◆ What the task requires ◆
Quote the lines that run from the line containing "Generate a Blender" down to the line containing "def R(d): return math.radians(d)". Include both of those lines, reproduce each exactly, and omit everything else.

--- start Data excerpts ---

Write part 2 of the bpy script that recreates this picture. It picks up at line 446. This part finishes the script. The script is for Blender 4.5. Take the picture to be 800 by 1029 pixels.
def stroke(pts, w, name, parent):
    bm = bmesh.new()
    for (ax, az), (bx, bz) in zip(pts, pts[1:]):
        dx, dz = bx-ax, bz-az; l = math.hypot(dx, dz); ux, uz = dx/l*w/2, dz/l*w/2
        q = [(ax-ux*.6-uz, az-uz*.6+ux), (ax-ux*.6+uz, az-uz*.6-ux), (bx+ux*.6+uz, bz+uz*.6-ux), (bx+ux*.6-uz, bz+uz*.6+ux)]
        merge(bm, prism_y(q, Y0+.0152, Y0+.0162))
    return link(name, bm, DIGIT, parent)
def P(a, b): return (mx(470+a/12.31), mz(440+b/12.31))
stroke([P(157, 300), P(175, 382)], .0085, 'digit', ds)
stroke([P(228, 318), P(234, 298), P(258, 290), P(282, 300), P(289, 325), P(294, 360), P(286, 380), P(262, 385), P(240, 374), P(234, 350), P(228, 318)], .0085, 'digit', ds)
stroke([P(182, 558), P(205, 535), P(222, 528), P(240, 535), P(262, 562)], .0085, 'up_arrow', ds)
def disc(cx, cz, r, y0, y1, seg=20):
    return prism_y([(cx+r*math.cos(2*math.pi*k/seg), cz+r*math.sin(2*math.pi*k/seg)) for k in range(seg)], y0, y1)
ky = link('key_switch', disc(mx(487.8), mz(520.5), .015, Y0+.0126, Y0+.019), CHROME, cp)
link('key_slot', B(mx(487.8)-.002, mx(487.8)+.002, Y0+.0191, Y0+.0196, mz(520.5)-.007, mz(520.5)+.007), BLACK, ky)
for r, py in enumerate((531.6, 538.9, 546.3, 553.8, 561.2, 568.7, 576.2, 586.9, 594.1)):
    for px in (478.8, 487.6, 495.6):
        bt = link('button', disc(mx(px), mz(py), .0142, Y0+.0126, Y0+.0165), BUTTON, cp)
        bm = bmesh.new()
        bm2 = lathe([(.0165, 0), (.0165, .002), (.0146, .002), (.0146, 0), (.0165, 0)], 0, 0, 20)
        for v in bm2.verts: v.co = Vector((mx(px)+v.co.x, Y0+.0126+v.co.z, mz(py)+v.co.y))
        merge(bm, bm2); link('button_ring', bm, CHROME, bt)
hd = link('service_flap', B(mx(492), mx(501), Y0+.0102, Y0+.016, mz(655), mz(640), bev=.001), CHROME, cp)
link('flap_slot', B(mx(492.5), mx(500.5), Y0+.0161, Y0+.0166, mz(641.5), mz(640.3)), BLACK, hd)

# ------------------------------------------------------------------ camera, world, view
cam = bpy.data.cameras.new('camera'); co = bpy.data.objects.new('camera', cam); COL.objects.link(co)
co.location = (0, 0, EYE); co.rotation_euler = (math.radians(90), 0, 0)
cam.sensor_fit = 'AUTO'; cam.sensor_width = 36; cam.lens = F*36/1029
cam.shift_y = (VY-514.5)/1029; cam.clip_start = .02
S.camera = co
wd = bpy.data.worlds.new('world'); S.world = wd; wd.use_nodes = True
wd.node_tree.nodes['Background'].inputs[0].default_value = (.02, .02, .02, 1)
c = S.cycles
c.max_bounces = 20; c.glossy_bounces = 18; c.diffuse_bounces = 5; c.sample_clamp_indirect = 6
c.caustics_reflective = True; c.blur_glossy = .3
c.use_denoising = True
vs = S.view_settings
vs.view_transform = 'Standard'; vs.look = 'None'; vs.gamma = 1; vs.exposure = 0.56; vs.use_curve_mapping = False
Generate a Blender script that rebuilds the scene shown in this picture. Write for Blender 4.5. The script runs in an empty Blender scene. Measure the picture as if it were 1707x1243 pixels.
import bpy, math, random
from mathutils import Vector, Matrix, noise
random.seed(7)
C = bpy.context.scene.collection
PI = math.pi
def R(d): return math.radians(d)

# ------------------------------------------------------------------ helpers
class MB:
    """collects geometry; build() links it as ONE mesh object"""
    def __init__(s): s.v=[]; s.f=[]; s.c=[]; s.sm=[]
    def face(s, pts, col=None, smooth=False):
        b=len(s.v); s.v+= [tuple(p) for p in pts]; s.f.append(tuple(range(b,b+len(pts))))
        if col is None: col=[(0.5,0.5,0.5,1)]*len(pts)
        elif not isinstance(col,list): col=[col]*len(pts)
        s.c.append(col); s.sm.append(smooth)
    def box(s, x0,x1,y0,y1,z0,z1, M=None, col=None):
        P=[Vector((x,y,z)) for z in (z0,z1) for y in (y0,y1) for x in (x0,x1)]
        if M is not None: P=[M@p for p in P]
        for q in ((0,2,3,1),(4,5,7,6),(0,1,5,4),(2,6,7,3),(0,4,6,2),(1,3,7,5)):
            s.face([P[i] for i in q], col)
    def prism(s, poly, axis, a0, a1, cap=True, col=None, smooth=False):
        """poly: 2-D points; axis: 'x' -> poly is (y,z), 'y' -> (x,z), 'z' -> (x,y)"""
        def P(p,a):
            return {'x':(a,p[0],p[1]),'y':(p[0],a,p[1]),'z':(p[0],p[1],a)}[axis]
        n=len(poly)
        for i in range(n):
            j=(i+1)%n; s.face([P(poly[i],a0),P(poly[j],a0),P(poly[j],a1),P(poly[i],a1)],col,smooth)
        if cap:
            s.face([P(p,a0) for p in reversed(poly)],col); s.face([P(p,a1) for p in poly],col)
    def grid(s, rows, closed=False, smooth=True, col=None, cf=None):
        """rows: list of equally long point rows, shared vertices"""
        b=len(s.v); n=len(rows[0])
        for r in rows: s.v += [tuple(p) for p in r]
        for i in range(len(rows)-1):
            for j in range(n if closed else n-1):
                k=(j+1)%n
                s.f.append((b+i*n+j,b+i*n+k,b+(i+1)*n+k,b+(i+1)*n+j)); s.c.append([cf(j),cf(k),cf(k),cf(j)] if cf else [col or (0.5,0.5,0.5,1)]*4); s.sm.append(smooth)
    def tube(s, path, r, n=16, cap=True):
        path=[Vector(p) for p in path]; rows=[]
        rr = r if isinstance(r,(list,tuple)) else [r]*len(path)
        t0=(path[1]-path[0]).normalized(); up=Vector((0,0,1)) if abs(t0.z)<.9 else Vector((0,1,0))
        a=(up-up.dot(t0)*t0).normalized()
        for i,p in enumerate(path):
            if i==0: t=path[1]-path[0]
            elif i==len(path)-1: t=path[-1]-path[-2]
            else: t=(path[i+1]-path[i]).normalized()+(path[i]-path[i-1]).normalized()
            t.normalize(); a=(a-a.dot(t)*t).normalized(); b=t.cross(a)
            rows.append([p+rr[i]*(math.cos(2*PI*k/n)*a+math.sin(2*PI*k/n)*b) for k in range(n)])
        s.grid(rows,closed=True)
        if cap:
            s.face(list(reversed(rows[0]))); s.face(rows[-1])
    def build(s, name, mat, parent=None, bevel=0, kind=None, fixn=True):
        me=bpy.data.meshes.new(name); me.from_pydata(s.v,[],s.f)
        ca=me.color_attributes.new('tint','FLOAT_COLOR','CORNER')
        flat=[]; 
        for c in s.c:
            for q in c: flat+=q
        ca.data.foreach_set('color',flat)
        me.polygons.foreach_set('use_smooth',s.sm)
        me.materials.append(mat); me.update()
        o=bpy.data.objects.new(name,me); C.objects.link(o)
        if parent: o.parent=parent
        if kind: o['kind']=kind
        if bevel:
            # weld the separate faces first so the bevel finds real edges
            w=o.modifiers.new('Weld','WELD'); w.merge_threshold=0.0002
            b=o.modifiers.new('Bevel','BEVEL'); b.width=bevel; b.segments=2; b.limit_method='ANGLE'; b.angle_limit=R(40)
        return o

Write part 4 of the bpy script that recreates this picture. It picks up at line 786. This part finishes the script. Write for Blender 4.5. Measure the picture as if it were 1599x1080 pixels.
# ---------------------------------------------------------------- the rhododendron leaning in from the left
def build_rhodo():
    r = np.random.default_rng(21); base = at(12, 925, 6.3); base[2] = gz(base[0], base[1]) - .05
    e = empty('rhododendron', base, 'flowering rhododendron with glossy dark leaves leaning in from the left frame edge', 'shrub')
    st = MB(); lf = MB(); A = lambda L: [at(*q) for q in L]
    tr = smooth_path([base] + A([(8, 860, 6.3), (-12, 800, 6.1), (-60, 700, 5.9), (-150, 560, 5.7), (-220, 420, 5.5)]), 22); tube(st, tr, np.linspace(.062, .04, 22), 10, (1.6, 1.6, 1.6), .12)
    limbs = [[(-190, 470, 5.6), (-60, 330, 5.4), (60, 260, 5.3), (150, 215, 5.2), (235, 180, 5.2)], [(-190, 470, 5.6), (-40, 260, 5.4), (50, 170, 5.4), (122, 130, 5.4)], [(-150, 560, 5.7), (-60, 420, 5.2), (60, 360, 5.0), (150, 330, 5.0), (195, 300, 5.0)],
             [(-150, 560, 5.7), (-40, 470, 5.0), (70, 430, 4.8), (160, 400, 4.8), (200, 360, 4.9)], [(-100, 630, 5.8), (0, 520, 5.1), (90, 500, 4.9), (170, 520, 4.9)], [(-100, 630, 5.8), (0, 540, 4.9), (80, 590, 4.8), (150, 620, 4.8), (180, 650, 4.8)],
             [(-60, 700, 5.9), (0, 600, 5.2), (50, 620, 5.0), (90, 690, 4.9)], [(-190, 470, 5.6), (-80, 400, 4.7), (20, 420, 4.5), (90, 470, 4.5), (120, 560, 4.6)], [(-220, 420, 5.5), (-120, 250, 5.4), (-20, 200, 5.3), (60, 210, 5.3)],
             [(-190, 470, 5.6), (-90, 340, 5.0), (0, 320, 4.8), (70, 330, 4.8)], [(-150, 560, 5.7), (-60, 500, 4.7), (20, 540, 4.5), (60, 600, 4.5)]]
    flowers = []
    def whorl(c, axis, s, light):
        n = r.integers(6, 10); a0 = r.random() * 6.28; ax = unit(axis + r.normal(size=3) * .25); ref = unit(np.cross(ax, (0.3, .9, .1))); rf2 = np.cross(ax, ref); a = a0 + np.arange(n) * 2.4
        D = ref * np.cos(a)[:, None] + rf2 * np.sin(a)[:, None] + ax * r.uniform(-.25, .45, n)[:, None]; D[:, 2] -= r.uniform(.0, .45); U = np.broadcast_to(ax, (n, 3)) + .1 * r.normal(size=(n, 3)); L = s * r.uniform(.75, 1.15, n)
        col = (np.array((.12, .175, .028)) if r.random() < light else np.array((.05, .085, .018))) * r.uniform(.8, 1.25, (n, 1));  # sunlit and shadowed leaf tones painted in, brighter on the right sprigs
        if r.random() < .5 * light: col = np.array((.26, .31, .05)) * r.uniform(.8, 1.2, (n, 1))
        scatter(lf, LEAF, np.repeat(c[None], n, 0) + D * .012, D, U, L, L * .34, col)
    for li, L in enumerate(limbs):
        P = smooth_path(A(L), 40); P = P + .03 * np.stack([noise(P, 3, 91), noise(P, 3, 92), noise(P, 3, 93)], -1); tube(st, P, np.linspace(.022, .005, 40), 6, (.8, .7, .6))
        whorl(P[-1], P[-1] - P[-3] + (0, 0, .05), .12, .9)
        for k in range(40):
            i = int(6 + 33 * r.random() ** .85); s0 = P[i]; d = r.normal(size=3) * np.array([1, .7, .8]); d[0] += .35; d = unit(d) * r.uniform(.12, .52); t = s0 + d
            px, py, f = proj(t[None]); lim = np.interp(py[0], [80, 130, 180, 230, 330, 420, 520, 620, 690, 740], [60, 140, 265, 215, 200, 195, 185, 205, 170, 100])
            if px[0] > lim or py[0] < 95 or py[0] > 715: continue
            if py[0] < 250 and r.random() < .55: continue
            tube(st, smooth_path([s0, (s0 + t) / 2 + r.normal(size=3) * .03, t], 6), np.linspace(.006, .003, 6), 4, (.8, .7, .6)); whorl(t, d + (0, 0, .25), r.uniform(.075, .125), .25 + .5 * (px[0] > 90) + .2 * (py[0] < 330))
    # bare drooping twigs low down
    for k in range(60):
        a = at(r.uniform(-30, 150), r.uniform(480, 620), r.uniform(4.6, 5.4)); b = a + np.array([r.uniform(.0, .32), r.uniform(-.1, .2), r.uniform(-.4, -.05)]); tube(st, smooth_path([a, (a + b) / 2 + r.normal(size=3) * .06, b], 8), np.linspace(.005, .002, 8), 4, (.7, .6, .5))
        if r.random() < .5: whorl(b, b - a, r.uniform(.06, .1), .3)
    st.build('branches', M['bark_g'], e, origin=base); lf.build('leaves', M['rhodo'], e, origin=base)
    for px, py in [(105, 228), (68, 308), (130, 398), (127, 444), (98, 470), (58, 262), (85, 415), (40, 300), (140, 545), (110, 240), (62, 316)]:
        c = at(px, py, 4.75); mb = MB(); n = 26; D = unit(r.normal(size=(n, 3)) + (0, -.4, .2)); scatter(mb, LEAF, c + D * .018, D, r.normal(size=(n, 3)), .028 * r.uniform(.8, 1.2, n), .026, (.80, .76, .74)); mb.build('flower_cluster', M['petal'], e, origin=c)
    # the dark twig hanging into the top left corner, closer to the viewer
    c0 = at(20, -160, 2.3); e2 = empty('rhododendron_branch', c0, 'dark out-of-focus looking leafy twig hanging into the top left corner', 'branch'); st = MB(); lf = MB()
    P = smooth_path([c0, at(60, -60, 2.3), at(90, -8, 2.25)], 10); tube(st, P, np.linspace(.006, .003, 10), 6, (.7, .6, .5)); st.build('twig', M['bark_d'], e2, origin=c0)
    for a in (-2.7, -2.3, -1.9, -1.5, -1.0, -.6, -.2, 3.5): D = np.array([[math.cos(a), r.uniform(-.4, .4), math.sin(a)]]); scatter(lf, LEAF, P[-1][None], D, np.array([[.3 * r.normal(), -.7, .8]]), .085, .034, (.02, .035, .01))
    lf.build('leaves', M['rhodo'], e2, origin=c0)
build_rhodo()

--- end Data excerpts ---

◆ Solution below ◆
Generate a Blender script that rebuilds the scene shown in this picture. Write for Blender 4.5. The script runs in an empty Blender scene. Measure the picture as if it were 1707x1243 pixels.
import bpy, math, random
from mathutils import Vector, Matrix, noise
random.seed(7)
C = bpy.context.scene.collection
PI = math.pi
def R(d): return math.radians(d)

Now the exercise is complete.